貸金庫を襲った強盗団が、身元不明の遺体と鼠の置物を残して姿を消した。三年後、サミット開催が迫るなか要人を搬送するヘリコプター会社の社長が殺される。テロを警戒した政府はポーに事件の捜査を命じるが、MI5の妨害で捜査は遅々として進まない。天才分析官ティリーが発見したデータのおかげで犯人を追いつめたかに見えたが…。二転三転する状況でポーが辿り着いた真実とは。驚愕のシリーズ第四作。

今回は助っ人捜査。ポー達に危機が迫らないので安心して読めるなぁ、と油断してると、重い社会派テーマに殴られる。読後、日本も他人事ではない、というか、地政学的により悪いので、なんとも言えない気持ちになってしまった。

前回の事件が壮絶だったので、ポー達は全員1ヶ月の休暇をもらってたのに、MI5から半強制で殺人事件の捜査を任される。売春宿で男が撲殺された、というよくある金銭トラブルに見えたが、なぜか暖炉の血だけが拭き取られており…、という出だし。

シリーズ的には箸休めながら、ポーとティリーが小さな手がかりから、(コントをはさみつつ)どんどん真実を明らかにしてゆく、というスタンスはいつも通りで最高に楽しい。
今回はさらにFBIとMI5の捜査員も一行に加わり、かなりにぎやか。MI5は依頼してきたくせに邪魔ばかりするのでやきもきするが、今回も思いがけない真実と着地で大満足。最初の事件からはまったく予想出来なかった展開。who と what を解き明かしてゆくが、読者に明かされる情報だけでは絶対真相にたどり着かない。このシリーズの魅力は、ミステリというより、現在進行系の犯罪を止められるのか、といったサスペンスなんだなと今更気づく。それでいて、隠れていた真実も魅力的だし、事件の後まで毎度面白い、という畳み掛けがすごい。
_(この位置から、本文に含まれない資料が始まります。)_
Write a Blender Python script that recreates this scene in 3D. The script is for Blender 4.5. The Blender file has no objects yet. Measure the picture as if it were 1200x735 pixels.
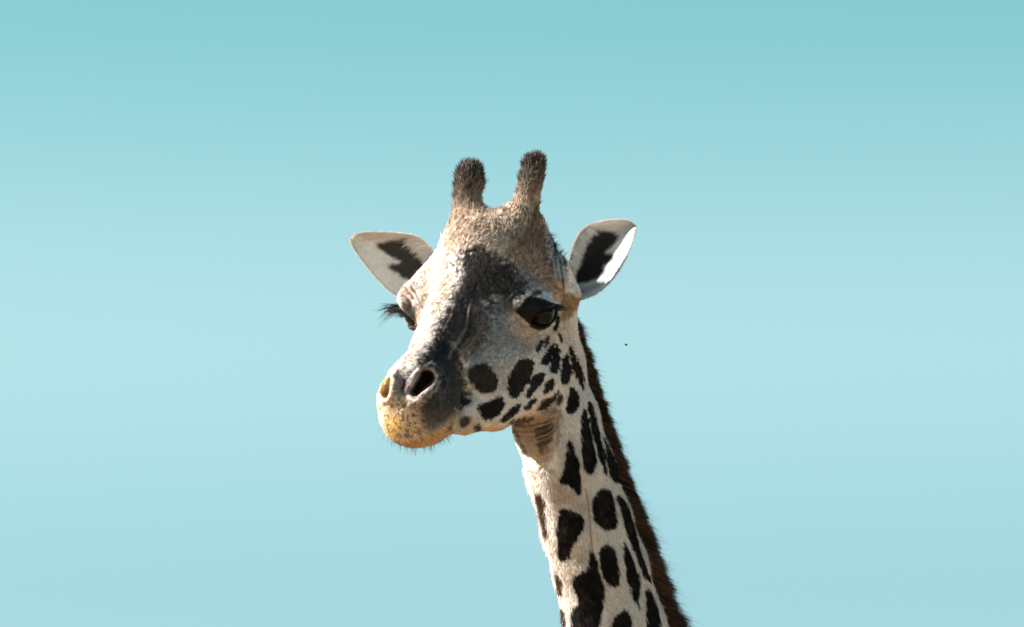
import bpy, math, random
import numpy as np
from mathutils import Vector

# ------------------------------------------------------------------ camera, sky, sun
sc = bpy.context.scene
rng = np.random.default_rng(7)
K = 0.0018            # metres per modelling unit (one unit is about 2 mm on the animal)
DIST = 14.0           # camera to the head
PITCH = math.radians(10.7)
CAM_H = 1.75
W_PLANE = -40.0
cam_d = bpy.data.cameras.new('camera')
cam = bpy.data.objects.new('camera', cam_d)
sc.collection.objects.link(cam)
cam.location = (0, 0, CAM_H)
cam.rotation_euler = (math.pi / 2 + PITCH, 0, 0)
cam_d.sensor_width = 36
cam_d.lens = 36 * DIST / (1200 * K)
cam_d.clip_end = 20000
cam_d.clip_start = 0.1
sc.camera = cam

SUN_DIR = Vector((-0.84, 0.0, 0.50)).normalized()     # towards the sun
sun_el = math.asin(SUN_DIR.z)
sun_az = math.atan2(SUN_DIR.x, SUN_DIR.y)
sd = bpy.data.lights.new('sun', 'SUN')
sd.energy = 5.0
sd.angle = math.radians(0.53)
sd.color = (1.0, 0.965, 0.91)
sun = bpy.data.objects.new('sun', sd)
sun.rotation_euler = SUN_DIR.to_track_quat('Z', 'Y').to_euler()
sc.collection.objects.link(sun)

world = bpy.data.worlds.new('World')
sc.world = world
world.use_nodes = True
nt = world.node_tree
nt.nodes.clear()
sky = nt.nodes.new('ShaderNodeTexSky')
sky.sky_type = 'NISHITA'
sky.sun_disc = False
sky.sun_elevation = sun_el
sky.sun_rotation = sun_az
sky.altitude = 1200
sky.air_density = 1.0
sky.dust_density = 1.6
sky.ozone_density = 1.0
mixc = nt.nodes.new('ShaderNodeMix')
mixc.data_type = 'RGBA'
mixc.blend_type = 'MULTIPLY'
mixc.inputs[0].default_value = 1.0
bg = nt.nodes.new('ShaderNodeBackground')
bg.inputs['Strength'].default_value = 0.0635
wo = nt.nodes.new('ShaderNodeOutputWorld')
geo = nt.nodes.new('ShaderNodeTexCoord')
sep = nt.nodes.new('ShaderNodeSeparateXYZ')
nt.links.new(geo.outputs['Generated'], sep.inputs[0])
ramp = nt.nodes.new('ShaderNodeValToRGB')
ramp.color_ramp.interpolation = 'EASE'
RAMP = [(.0, (.62, .70, .92)), (.139, (.73, .885, .735)), (.186, (1.01, 1.145, .85)), (.235, (.67, 1.06, .75)), (.7, (.72, .92, .82))]
el = ramp.color_ramp.elements
while len(el) < len(RAMP): el.new(.5)
for e_, (p_, c_) in zip(el, RAMP):
    e_.position = p_; e_.color = (*c_, 1)
nt.links.new(sep.outputs['Z'], ramp.inputs[0])
nt.links.new(ramp.outputs[0], mixc.inputs[7])
nt.links.new(sky.outputs[0], mixc.inputs[6])
nt.links.new(mixc.outputs[2], bg.inputs['Color'])
nt.links.new(bg.outputs[0], wo.inputs['Surface'])

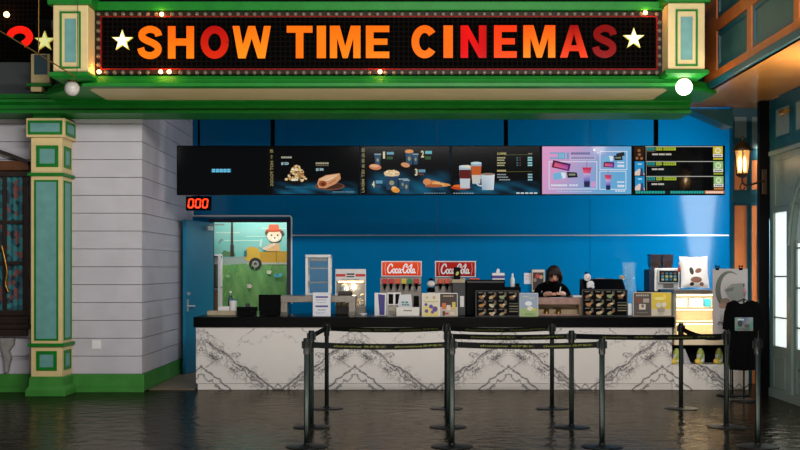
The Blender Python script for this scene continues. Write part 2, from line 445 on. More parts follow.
# white lapped siding: front face and the side that runs back to the blue wall
PH = .2235; z0s = Z(392.5,YW)
def siding_profile(ztop):
    zs = [0.0]; z = Z(373.5,YW); out = []
    zk = Z(375.5,YW)+.015
    z = zk
    while z < ztop:
        z2 = min(z+PH, ztop); out.append((z, z2)); z = z2
    return out
mb = MB()
mb.box(-9, XL-.02, YW+.03, YW+.2, 0, 3.6)
for a, b in siding_profile(3.6):
    mb.prism([(-9, a+.008), (XL, a+.008), (XL, b), (-9, b)], YW, YW+.03)
struct(mb, 'wall_front', 'siding', 'white horizontal board siding behind the cream and aqua column', 'wall')
mb = MB(); mb.box(XL-.2, XL-.03, YW+.21, YB, 0, 4.3)
for a, b in siding_profile(4.3):
    mb.box(XL-.03, XL, YW+.032, YB-.01, a+.008, b)
struct(mb, 'wall_left', 'siding', 'white siding side wall running back to the open blue door', 'wall')
zb = Z(374,YW)
mb = MB()
for (x0, x1) in ((-9, XL+.03),):
    mb.box(x0, x1, YW-.035, YW-.001, 0, zb*.28, b=.006); mb.box(x0, x1, YW-.022, YW-.001, zb*.28, zb, b=.006)
struct(mb, 'baseboard_front', 'green_base', 'green baseboard below the white siding', 'baseboard')
mb = MB(); mb.box(XL+.001, XL+.03, YW+.0, 16.35, .013, zb*.28, b=.006); mb.box(XL+.001, XL+.02, YW+.0, 16.35, zb*.28, zb, b=.006)
struct(mb, 'baseboard_left', 'green_base', 'green baseboard along the siding side wall', 'baseboard')

# blue glossy back wall with the doorway, seams as thin grooves filled by strips
dx0, dx1, dz1 = X(212.5,YB), X(287,YB), Z(222,YB)
mb = MB()
sx_ = [XL, dx0]; zsm = Z(235.3,YB)
def wallpiece(x0, x1, z0, z1): mb.box(x0, x1, YB, YB+.15, z0, z1)
wallpiece(XL, dx0, 0, 4.3); wallpiece(dx0, dx1, dz1, 4.3)
seams = [dx1, X(437,YB), X(590,YB), 5.3]
for a, b in zip(seams, seams[1:]):
    wallpiece(a+.003, b-.003, 0, zsm-.004); wallpiece(a+.003, b-.003, zsm+.004, 4.3)
struct(mb, 'wall_back', 'blue_wall', 'glossy blue panelled back wall behind the counter', 'wall')
struct(MB().box(dx1, 5.3, YB-.006, YB-.0005, zsm-.009, zsm+.009), 'trim_1', 'silver', 'thin pale metal strip across the blue back wall', 'trim')
struct(MB().box(5.3, 5.45, YW-.4, YB+.15, 0, 4.3), 'wall_right', 'blue_wall', 'blue side wall of the counter area', 'wall')
struct(MB().box(XL-.2, 5.45, 13.96, 19.5, 4.3, 4.4), 'ceiling', 'navy', 'dark navy ceiling over the counter', 'ceiling')
# door frame
mb = MB()
mb.box(dx0-.05, dx0, YB-.03, YB+.16, 0, dz1+.05); mb.box(dx1, dx1+.06, YB-.03, YB-.002, 0, dz1+.05); mb.box(dx0, dx1, YB-.03, YB+.16, dz1, dz1+.05)
struct(mb, 'door_frame', 'navy', 'dark navy frame around the open doorway', 'door frame')

# corridor beyond the doorway with its painted wall
YM = 18.7
struct(MB().box(-5, 0.5, YM, YM+.1, 0, 3.2), 'wall_corridor', 'siding', 'corridor wall carrying the painted meadow', 'wall')
mu = Art(YM-.004, step=.0008)
sky = lambda a, b: tuple(lin(t) for t in (150-30*b+20*math.sin(b*23+a*6)*.5, 205-8*b, 196-10*b))+(1,)
def grass(a, b):
    n = math.sin(a*37+b*11)*8+math.sin(a*83-b*29)*7
    return tuple(lin(max(0, t)) for t in (98-22*b+n, 150-26*b+n, 84-30*b+n*.6))+(1,)
mu.grid(180, 205, 300, 262, sky, 24, 14)
for (x0, y0, x1) in ((216,232,240),(224,240,262),(246,236,276),(262,228,286)): mu.rect(x0, y0, x1, y0+1.0, rgb(196,222,204))
mu.grid(180, 258, 300, 384, grass, 44, 30)
mu.shape([(213,258),(250,256),(262,262),(240,264),(213,266)], rgb(150,166,158))      # road
mu.shape([(220,256),(224,250),(229,252),(233,249),(236,256)], rgb(96,140,92))         # bushes
mu.shape([(231.2,222),(233,222),(233.4,245),(230.8,245)], rgb(74,62,48)); mu.rect(230.4,245,234,256.5, rgb(58,50,42))
# yellow open car, seen from the side, with a teddy bear in an orange hat
mu.shape([(246,249),(250,246.5),(258,248),(260,252),(290,251),(290,263.5),(256,264),(246,260),(244,255)], rgb(214,172,60))
mu.shape([(260,252),(290,251),(290,263),(260,263.5)], rgb(196,152,48)); mu.rect(276,251.5,276.8,263, rgb(150,112,36))
mu.rect(247,262.5,290,264.5, rgb(178,176,160))
mu.shape([(259,246),(261,239),(262.5,239),(261.5,248)], rgb(205,224,214))
mu.shape([(244,251),(247,250),(247,257),(244,256)], rgb(64,120,128))
mu.ell(255.5,264,6.4,6.4, rgb(34,36,36)); mu.ell(255.5,264,3.4,3.4, rgb(150,150,142)); mu.ell(255.5,264,1.6,1.6, rgb(40,40,40))
mu.shape([(266,251),(268,244),(279,243),(281,251.5)], rgb(226,180,124)); mu.line([(263,249),(268,247.5),(275,244)], 3, rgb(232,206,176))
mu.ell(267,233,2,2.2, rgb(108,74,54)); mu.ell(282,233,2,2.2, rgb(108,74,54))
mu.ell(274.5,236,7.2,6.2, rgb(240,222,190)); mu.ell(274.8,239,3,2, rgb(250,240,220)); mu.ell(274.8,238,1,.8, rgb(50,40,34))
mu.ell(271.6,235.2,.8,.9, rgb(40,34,30)); mu.ell(277.8,235.2,.8,.9, rgb(40,34,30))
mu.ell(274,230.5,8,1.6, rgb(188,84,44)); mu.shape([(268.5,230.5),(269.3,224.5),(278.5,224.5),(279.4,230.5)], rgb(214,98,56))
for (x, y, r, c_) in ((269.5,272,2.2,(222,226,190)),(249.6,286,2.4,(206,190,180)),(228,276,1.8,(150,190,150))):
    for k in range(5): mu.ell(x+r*.7*math.cos(k*1.257), y+r*.5*math.sin(k*1.257), r*.55, r*.45, rgb(*c_), 8)
mu.ell(276.5,275.5,2.6,2, rgb(80,170,190), 10, .5); mu.ell(280.5,275,2.6,2, rgb(84,176,196), 10, -.5)
for k in range(90):
    x = random.uniform(222,290); y = random.uniform(266,312)
    mu.line([(x,y),(x+random.uniform(1,3),y-random.uniform(3,7))], .5, rgb(random.randint(70,150), random.randint(140,190), random.randint(70,100)))
mu.shape([(219.6,242),(222,239),(224.6,239.6),(222,242),(220.6,245)], rgb(140,134,150))
tag(mu.build('wall_mural', 'print'), 'painted meadow mural with teddy bear in yellow car', 'mural')
# shelf unit in the corridor
t = thing('corridor_shelf', 'white framed shelf unit inside the doorway in front of the mural', 'shelf', (X(214,18.1), 18.1, 0))
mb = MB()
for px in (206, 219.4): mb.box(X(px,17.9)-.02, X(px,17.9)+.02, 17.88, 17.92, 0, Z(254,17.9))
mb.box(X(206,17.9)-.02, X(219.4,17.9)-.021, 18.3, 18.34, 0, Z(254,17.9)); mb.build('frame', 'white', t)
for zz in (.3, .8, 1.25, Z(256,17.9)): MB().box(X(206,17.9)+.021, X(219.4,17.9)-.021, 17.9, 18.29, zz-.02, zz).build('shelf_board', 'dark_wood', t)
tag(MB().box(X(207,18), X(217,18), 17.93, 18.25, .802, 1.2, b=.01).build('storage_box', 'wood_orange'), 'light brown storage box on the middle board of the corridor shelf', 'box')
tag(MB().box(X(207,18), X(217,18), 17.93, 18.25, 1.252, 1.62, b=.01).build('storage_box', 'dark_wood'), 'dark brown storage box on the upper board of the corridor shelf', 'box')

# white conduit round the doorway
mb = MB(); r_ = .014; yc = YB-.02
mb.tube([(X(192.5,yc),yc,Z(200,yc)),(X(192.5,yc),yc,Z(215,yc)),(X(193.2,yc),yc,Z(216,yc)),(X(290,yc),yc,Z(216,yc)),(X(291.4,yc),yc,Z(217.5,yc)),(X(291.4,yc),yc,1.0)], r_, 8)
tag(mb.build('wall_conduit', 'white'), 'white conduit running over and down beside the doorway', 'conduit')

# open blue door leaf, hinged at the far jamb edge
hx, hy = X(211,YB)-.0, YB-.06
fx, fy = X(182,16.1), 16.15
t = thing('door_1', 'blue door leaf standing open against the siding wall', 'door', (hx, hy, .02), kind='structure')
ang = math.atan2(fy-hy, fx-hx); L = math.hypot(fx-hx, fy-hy)
T = Matrix.Translation((hx, hy, 0)) @ Matrix.Rotation(ang, 4, 'Z')
dt = Z(219.6,16.15)
MB().box(0, L, 0, .05, .02, dt, b=.004, T=T).build('leaf', 'blue_door', t)
h = MB(); h.box(L-.10, L-.04, .0505, .058, 1.0-.08, 1.0+.1, b=.003, T=T)
h.tube([T@Vector((L-.07,.058,1.0)), T@Vector((L-.07,.11,1.0)), T@Vector((L-.19,.115,.995))], .011, 8); h.build('door_handle', 'silver', t)
h = MB(); h.tube([T@Vector((L-.07,.0505,1.18)), T@Vector((L-.07,.075,1.18))], .028, 14); h.tube([T@Vector((L-.07,.075,1.18)), T@Vector((L-.07,.095,1.18))], .012, 8); h.build('deadbolt', 'silver', t)
h = MB(); h.box(.12, .36, .0505, .10, dt-.13, dt-.06, b=.005, T=T)
h.tube([T@Vector((.2,.075,dt-.058)), T@Vector((.2,.075,dt-.04)), T@Vector((-.02,.22,dt-.03))], .008, 6); h.build('door_closer', 'silver', t)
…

今回さらに良かったのがレギュラーメンバー。フリンは回復してきているし、ティリーは雑談を練習していてかわいい。しかしなにより、エステル・ドイルがポーにアタックしてて吃驚。外堀(ティリー)から埋める手腕も見事。そしてポーが毎度ときめいてるのに自覚なしで笑う。まぁ自分も気づいてなかったが。どうなるか目が離せない。

また、MI5とのツテを得て、ポーの家問題は解決し、母親レイプ犯の調査も進む様子。実の父との対決、どうなるのか楽しみしかない。

そういえば、ティリーはスパイダーマン全集もらえたのかな? 流石にそれは追い打ちだが、ティリーはやりそうよね。。